Here's my favorite passage from the book, one of Bateman's blackest, bleakest, and most revealing moments:
"... where there was nature and earth, life and water, I saw a desert landscape that was unending, resembling some sort of crater, so devoid of reason and light and spirit that the mind could not grasp it on any sort of conscious level and if you came close the mind would reel backward, unable to take it in. It was a vision so clear and real and vital to me that in its purity it was almost abstract. This was what I could understand, this was how I lived my life, what I constructed my movement around, how I dealt with the tangible. This was the geography around which my reality revolved: it did not occur to me, ever, that people were good or that a man was capable of change or that the world could be a better place through one's taking pleasure in a feeling or a look or a gesture, of receiving another person's love or kindness.
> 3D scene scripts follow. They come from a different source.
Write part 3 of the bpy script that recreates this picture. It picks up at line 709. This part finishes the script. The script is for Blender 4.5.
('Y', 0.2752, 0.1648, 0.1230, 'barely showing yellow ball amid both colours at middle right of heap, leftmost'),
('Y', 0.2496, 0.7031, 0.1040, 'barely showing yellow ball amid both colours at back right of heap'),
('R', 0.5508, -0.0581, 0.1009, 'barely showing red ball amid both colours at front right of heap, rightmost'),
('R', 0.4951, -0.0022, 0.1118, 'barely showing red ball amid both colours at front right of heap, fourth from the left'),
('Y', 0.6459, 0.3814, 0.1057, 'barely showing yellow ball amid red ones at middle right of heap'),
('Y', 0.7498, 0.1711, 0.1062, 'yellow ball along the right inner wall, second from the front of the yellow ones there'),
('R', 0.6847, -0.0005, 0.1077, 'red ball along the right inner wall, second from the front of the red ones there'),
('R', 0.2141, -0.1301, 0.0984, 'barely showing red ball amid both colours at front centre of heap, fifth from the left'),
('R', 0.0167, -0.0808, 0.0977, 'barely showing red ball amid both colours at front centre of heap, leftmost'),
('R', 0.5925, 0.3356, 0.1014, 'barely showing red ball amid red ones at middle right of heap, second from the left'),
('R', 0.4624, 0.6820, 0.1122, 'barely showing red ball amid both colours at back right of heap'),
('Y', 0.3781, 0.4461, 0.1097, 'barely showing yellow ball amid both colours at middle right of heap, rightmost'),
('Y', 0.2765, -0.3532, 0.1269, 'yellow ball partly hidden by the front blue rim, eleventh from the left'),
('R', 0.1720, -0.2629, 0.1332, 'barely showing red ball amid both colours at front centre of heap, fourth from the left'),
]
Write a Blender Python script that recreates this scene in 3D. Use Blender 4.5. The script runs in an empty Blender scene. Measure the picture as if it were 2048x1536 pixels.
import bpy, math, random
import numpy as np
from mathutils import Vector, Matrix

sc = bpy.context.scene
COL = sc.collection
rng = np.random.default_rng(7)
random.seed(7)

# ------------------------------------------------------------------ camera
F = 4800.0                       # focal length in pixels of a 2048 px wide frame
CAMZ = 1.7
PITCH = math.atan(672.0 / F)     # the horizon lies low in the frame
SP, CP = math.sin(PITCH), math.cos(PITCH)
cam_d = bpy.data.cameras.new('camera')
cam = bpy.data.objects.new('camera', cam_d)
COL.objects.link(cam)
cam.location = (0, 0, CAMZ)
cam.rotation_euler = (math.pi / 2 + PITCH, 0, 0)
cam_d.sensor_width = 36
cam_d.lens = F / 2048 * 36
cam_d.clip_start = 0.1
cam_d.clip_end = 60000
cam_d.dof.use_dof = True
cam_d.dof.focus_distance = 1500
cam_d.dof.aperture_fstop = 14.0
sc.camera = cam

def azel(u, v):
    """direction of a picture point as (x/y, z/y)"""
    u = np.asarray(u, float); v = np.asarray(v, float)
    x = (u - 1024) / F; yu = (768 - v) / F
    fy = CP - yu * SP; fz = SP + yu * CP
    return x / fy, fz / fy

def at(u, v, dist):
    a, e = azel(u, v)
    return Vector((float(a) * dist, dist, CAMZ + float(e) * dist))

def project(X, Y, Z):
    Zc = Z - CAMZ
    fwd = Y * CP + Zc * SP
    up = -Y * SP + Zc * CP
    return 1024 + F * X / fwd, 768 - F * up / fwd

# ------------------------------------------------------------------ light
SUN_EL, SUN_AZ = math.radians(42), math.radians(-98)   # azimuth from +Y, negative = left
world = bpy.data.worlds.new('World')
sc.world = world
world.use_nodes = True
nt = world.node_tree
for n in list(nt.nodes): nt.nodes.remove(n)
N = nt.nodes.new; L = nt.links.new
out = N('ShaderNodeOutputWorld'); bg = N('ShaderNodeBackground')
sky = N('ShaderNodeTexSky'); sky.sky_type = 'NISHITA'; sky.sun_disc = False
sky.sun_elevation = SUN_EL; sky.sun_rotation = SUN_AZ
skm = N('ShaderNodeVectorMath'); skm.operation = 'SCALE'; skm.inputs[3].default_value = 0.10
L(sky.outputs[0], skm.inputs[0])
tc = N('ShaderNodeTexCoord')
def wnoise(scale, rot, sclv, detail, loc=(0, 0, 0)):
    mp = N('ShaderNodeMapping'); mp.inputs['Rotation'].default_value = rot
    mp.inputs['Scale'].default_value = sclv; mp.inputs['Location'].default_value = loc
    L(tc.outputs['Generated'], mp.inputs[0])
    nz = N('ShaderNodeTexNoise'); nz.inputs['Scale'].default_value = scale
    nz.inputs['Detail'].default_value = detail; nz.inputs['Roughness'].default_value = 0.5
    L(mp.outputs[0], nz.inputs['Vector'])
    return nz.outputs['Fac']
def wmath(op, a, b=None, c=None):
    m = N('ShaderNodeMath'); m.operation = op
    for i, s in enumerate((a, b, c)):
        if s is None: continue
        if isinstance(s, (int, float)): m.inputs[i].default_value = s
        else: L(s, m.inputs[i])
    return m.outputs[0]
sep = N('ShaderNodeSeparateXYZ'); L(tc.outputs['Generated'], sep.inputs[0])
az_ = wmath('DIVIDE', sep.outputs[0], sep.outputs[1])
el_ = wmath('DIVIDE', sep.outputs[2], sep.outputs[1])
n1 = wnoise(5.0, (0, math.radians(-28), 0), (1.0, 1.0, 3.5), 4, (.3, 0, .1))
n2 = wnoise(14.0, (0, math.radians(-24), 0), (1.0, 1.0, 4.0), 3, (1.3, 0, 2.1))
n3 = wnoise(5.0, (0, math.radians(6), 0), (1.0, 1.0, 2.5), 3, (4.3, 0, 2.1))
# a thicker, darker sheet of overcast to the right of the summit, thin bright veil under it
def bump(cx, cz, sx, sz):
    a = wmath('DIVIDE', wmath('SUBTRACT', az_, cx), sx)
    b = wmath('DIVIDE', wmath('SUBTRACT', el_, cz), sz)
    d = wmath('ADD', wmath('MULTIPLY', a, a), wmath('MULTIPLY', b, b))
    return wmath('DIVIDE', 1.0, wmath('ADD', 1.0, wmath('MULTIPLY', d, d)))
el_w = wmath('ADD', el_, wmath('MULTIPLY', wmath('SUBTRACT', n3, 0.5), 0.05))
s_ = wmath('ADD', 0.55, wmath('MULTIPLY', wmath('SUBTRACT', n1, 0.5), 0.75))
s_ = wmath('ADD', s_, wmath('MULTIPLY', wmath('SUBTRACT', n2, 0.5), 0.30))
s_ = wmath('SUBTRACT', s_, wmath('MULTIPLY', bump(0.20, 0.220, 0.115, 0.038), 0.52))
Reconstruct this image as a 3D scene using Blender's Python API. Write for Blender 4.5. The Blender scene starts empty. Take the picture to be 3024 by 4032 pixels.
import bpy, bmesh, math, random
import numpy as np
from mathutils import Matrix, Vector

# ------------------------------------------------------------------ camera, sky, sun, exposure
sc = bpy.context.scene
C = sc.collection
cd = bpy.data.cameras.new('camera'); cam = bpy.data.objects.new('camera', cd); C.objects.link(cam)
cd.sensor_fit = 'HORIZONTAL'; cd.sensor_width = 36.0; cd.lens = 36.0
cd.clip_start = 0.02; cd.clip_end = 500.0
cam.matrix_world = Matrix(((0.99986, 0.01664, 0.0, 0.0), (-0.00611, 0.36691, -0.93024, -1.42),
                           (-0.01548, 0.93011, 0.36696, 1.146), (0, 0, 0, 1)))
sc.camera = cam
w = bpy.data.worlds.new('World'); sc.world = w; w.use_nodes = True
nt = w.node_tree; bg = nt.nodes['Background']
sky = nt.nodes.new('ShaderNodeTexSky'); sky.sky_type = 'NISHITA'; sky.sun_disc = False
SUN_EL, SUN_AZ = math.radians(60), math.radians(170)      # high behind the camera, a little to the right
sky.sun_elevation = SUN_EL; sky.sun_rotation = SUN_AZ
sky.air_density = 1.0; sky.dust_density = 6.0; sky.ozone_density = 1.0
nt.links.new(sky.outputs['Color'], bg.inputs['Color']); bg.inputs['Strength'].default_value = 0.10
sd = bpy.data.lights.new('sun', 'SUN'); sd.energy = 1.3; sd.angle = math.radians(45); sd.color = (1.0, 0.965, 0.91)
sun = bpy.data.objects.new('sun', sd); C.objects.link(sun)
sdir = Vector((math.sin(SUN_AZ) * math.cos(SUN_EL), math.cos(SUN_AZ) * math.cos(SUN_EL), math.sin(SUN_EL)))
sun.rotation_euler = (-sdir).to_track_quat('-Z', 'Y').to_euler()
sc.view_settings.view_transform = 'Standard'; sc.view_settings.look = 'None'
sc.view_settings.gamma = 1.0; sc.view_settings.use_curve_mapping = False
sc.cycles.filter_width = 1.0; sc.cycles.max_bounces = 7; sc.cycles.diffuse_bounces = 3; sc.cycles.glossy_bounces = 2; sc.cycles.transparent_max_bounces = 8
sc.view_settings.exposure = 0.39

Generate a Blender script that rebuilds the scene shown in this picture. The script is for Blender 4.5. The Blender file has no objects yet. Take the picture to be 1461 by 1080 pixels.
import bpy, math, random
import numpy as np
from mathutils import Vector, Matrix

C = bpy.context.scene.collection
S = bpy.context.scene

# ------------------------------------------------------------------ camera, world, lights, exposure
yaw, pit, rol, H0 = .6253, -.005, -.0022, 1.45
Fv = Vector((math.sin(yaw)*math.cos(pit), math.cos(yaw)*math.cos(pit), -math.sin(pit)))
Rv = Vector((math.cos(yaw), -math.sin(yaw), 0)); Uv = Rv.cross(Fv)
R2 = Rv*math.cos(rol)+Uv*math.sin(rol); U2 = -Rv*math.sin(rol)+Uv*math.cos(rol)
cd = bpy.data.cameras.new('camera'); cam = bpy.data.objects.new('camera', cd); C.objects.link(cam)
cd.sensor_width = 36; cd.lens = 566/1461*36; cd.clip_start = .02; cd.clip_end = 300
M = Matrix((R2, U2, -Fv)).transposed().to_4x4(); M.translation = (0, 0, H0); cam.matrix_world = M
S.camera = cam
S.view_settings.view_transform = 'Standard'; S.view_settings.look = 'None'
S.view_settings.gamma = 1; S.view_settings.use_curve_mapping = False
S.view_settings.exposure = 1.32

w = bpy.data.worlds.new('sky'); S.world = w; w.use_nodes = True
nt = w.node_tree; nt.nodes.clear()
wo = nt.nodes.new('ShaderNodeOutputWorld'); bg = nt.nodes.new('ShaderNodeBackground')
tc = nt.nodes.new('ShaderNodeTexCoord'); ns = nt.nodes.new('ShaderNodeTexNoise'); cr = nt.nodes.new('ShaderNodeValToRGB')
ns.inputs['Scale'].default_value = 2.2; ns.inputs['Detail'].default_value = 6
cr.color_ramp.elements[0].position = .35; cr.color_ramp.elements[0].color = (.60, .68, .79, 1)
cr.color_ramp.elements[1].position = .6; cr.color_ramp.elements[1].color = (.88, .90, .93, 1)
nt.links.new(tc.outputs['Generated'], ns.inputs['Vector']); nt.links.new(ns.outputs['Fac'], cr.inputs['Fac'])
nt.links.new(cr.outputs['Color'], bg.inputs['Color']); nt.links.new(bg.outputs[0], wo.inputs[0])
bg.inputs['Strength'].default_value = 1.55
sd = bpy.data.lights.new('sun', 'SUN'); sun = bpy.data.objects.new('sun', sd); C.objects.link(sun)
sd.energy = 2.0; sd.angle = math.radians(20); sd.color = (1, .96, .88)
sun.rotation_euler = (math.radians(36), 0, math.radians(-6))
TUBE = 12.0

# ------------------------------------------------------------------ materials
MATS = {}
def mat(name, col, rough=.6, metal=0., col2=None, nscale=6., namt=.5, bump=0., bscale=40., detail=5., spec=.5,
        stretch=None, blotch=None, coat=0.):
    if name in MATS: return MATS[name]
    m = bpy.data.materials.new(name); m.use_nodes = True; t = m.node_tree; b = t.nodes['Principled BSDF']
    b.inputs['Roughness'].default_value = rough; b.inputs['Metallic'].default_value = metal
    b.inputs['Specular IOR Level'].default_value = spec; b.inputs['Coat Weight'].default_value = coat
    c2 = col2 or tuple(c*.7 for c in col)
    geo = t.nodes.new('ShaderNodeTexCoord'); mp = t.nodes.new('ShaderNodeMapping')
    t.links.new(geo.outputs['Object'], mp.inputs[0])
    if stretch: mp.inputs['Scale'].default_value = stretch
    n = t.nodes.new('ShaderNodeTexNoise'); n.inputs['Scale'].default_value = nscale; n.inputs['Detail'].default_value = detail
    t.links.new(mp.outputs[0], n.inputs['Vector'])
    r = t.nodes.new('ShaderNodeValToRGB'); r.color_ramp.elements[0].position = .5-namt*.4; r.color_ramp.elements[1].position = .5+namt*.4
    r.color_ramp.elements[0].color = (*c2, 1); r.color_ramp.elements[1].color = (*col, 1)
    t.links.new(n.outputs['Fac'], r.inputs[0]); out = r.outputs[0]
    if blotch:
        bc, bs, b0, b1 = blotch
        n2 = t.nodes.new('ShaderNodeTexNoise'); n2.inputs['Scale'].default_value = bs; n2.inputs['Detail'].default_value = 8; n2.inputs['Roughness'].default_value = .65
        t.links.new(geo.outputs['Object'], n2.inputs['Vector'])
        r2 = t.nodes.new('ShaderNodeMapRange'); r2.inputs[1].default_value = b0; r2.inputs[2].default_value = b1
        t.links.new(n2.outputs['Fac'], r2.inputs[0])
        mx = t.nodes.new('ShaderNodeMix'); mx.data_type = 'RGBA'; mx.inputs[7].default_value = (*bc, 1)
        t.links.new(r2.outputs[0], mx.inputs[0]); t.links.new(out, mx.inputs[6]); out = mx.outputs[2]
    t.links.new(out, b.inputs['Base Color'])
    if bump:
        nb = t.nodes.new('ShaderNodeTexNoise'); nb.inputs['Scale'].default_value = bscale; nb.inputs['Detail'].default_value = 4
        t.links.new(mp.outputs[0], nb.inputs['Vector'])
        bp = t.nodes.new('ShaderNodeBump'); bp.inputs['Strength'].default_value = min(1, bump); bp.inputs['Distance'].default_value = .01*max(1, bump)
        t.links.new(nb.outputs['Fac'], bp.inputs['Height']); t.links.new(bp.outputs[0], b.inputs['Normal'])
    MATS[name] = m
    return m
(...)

Nothing was affirmative, the term "generosity of spirit" applied to nothing, was a cliche, was some kind of bad joke. Sex is mathematics. Individuality no longer an issue. What does intelligence signify? Define reason. Desire - meaningless. Intellect is not a cure. Justice is dead. Fear, recrimination, innocence, sympathy, guilt, waste, failure, grief, were things, emotions, that no one really felt anymore. Reflection is useless, the world is senseless. Evil is its only permanence. God is not alive. Love cannot be trusted. Surface, surface, surface was all that anyone found meaning in... this was civilization as I saw it, colossal and jagged..."
DANG.
Above: Twisted sicko Bret Easton Ellis, God bless him.
1 hour ago
3 comments:
I thought the movie was a respectful treatment of the book. The book is rule.
I haven't actually seen it since it came out, but my hopes were so high that I don't think any movie could have met them. The book is definitely rule. One of my favorites.
There are tons of NYC suits sniffing coke off their hand right now thinking "what would the guy in American Psycho do right now?" and then they go do it.